Requirements - Return the listing word for word, as given.

Given material -
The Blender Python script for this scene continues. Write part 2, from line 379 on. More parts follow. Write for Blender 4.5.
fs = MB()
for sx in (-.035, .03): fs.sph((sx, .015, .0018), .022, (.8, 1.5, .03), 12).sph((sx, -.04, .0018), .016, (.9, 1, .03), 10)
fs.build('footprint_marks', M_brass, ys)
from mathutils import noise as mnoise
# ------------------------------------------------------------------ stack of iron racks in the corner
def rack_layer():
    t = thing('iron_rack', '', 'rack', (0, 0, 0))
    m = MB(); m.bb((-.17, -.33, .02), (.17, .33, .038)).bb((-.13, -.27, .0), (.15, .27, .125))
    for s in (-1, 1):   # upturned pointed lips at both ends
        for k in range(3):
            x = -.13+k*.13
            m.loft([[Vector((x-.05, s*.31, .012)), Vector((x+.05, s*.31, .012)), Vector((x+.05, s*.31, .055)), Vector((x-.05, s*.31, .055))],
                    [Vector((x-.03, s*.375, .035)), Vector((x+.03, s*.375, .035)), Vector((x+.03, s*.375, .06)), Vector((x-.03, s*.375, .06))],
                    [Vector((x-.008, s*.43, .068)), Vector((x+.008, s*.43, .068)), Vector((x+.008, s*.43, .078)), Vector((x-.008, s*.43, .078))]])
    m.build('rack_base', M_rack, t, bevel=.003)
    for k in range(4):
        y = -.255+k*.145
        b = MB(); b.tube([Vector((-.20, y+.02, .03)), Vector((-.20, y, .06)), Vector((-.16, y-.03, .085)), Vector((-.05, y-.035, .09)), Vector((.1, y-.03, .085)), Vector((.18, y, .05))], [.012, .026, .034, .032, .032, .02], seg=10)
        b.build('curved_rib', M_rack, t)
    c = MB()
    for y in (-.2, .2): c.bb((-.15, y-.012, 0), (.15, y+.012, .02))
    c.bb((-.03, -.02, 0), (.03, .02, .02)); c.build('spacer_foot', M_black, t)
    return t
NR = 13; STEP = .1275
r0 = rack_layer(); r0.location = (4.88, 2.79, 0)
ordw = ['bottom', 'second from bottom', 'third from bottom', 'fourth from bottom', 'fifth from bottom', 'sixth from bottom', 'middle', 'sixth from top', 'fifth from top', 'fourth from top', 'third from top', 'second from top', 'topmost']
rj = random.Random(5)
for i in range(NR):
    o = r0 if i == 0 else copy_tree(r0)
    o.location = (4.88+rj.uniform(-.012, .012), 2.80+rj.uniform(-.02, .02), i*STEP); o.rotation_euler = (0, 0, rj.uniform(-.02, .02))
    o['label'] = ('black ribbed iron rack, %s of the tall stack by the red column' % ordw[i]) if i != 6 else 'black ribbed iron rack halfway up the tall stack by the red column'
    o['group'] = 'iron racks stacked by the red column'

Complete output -
The Blender Python script for this scene continues. Write part 2, from line 379 on. More parts follow. Write for Blender 4.5.
fs = MB()
for sx in (-.035, .03): fs.sph((sx, .015, .0018), .022, (.8, 1.5, .03), 12).sph((sx, -.04, .0018), .016, (.9, 1, .03), 10)
fs.build('footprint_marks', M_brass, ys)
from mathutils import noise as mnoise
# ------------------------------------------------------------------ stack of iron racks in the corner
def rack_layer():
    t = thing('iron_rack', '', 'rack', (0, 0, 0))
    m = MB(); m.bb((-.17, -.33, .02), (.17, .33, .038)).bb((-.13, -.27, .0), (.15, .27, .125))
    for s in (-1, 1):   # upturned pointed lips at both ends
        for k in range(3):
            x = -.13+k*.13
            m.loft([[Vector((x-.05, s*.31, .012)), Vector((x+.05, s*.31, .012)), Vector((x+.05, s*.31, .055)), Vector((x-.05, s*.31, .055))],
                    [Vector((x-.03, s*.375, .035)), Vector((x+.03, s*.375, .035)), Vector((x+.03, s*.375, .06)), Vector((x-.03, s*.375, .06))],
                    [Vector((x-.008, s*.43, .068)), Vector((x+.008, s*.43, .068)), Vector((x+.008, s*.43, .078)), Vector((x-.008, s*.43, .078))]])
    m.build('rack_base', M_rack, t, bevel=.003)
    for k in range(4):
        y = -.255+k*.145
        b = MB(); b.tube([Vector((-.20, y+.02, .03)), Vector((-.20, y, .06)), Vector((-.16, y-.03, .085)), Vector((-.05, y-.035, .09)), Vector((.1, y-.03, .085)), Vector((.18, y, .05))], [.012, .026, .034, .032, .032, .02], seg=10)
        b.build('curved_rib', M_rack, t)
    c = MB()
    for y in (-.2, .2): c.bb((-.15, y-.012, 0), (.15, y+.012, .02))
    c.bb((-.03, -.02, 0), (.03, .02, .02)); c.build('spacer_foot', M_black, t)
    return t
NR = 13; STEP = .1275
r0 = rack_layer(); r0.location = (4.88, 2.79, 0)
ordw = ['bottom', 'second from bottom', 'third from bottom', 'fourth from bottom', 'fifth from bottom', 'sixth from bottom', 'middle', 'sixth from top', 'fifth from top', 'fourth from top', 'third from top', 'second from top', 'topmost']
rj = random.Random(5)
for i in range(NR):
    o = r0 if i == 0 else copy_tree(r0)
    o.location = (4.88+rj.uniform(-.012, .012), 2.80+rj.uniform(-.02, .02), i*STEP); o.rotation_euler = (0, 0, rj.uniform(-.02, .02))
    o['label'] = ('black ribbed iron rack, %s of the tall stack by the red column' % ordw[i]) if i != 6 else 'black ribbed iron rack halfway up the tall stack by the red column'
    o['group'] = 'iron racks stacked by the red column'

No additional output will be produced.